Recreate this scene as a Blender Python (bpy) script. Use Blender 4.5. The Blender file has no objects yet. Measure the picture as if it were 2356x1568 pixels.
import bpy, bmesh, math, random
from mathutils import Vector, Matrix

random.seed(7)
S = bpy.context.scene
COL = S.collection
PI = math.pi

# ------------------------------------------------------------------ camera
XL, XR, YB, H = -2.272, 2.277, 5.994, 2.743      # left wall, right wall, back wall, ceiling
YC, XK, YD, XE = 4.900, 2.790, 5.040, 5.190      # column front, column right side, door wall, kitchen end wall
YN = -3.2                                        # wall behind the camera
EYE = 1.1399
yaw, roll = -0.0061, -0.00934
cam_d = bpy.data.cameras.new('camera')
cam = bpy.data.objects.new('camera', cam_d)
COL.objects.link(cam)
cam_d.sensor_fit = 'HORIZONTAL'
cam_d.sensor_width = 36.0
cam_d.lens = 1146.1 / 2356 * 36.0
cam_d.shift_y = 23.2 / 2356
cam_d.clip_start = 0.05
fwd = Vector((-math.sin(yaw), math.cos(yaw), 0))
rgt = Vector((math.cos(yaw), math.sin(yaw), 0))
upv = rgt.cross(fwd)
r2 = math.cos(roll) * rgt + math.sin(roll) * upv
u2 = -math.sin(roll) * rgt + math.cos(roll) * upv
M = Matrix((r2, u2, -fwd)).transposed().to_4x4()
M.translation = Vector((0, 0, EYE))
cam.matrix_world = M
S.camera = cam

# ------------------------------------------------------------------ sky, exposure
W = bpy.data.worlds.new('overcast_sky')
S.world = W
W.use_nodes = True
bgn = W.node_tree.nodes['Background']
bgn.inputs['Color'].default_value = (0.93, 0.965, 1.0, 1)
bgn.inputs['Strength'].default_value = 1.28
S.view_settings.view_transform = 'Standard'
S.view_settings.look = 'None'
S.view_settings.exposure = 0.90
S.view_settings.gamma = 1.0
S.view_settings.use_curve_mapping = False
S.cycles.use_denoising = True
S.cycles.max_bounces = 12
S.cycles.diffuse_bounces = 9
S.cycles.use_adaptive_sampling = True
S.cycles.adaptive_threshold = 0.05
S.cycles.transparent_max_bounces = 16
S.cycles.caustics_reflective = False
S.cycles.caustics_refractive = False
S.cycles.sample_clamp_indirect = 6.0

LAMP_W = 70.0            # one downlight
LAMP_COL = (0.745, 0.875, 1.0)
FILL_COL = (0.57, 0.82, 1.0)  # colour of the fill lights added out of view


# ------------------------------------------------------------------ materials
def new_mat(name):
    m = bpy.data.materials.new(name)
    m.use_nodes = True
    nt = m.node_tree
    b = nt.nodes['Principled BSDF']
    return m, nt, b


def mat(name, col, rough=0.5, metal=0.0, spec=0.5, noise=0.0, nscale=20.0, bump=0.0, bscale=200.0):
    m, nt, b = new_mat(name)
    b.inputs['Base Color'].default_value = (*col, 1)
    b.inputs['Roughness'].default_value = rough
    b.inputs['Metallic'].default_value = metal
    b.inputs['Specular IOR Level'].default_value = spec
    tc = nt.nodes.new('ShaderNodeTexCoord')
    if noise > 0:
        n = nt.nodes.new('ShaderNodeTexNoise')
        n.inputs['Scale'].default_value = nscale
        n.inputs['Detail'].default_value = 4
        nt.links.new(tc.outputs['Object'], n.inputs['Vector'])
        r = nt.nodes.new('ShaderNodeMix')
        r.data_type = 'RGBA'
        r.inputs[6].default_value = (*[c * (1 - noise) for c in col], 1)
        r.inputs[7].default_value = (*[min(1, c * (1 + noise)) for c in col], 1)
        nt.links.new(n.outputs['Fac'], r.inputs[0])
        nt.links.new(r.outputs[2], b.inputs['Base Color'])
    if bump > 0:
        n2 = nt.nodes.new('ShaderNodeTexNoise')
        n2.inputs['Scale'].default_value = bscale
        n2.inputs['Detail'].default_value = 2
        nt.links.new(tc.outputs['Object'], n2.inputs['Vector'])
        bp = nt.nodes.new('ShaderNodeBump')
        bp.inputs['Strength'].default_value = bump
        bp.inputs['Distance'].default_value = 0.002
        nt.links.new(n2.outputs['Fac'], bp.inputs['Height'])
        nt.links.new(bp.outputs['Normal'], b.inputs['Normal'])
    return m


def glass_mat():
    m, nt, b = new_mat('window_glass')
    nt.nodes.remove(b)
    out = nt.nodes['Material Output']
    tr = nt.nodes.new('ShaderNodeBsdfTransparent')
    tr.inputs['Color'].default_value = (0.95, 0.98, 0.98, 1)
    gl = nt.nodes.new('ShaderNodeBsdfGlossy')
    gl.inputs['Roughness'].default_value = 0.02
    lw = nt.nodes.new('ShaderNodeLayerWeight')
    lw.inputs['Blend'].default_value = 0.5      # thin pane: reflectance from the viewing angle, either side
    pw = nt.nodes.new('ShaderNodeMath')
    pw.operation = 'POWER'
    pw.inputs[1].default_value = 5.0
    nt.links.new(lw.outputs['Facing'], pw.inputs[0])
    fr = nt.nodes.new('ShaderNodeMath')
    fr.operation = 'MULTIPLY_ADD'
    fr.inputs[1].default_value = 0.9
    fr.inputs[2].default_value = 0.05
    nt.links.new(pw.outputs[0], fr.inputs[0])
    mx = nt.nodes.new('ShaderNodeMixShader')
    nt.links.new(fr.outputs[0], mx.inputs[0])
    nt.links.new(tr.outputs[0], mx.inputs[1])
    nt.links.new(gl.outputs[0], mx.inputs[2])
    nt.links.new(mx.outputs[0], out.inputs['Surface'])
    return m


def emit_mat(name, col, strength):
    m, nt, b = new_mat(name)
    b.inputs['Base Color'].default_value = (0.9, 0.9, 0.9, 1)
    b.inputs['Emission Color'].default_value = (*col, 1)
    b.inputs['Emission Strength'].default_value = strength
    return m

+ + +

- _Your instructions_
Whenever "scene" turns up in a line, pick that line out.

- _Reply_
Recreate this scene as a Blender Python (bpy) script. Use Blender 4.5. The Blender file has no objects yet. Measure the picture as if it were 2356x1568 pixels.
S = bpy.context.scene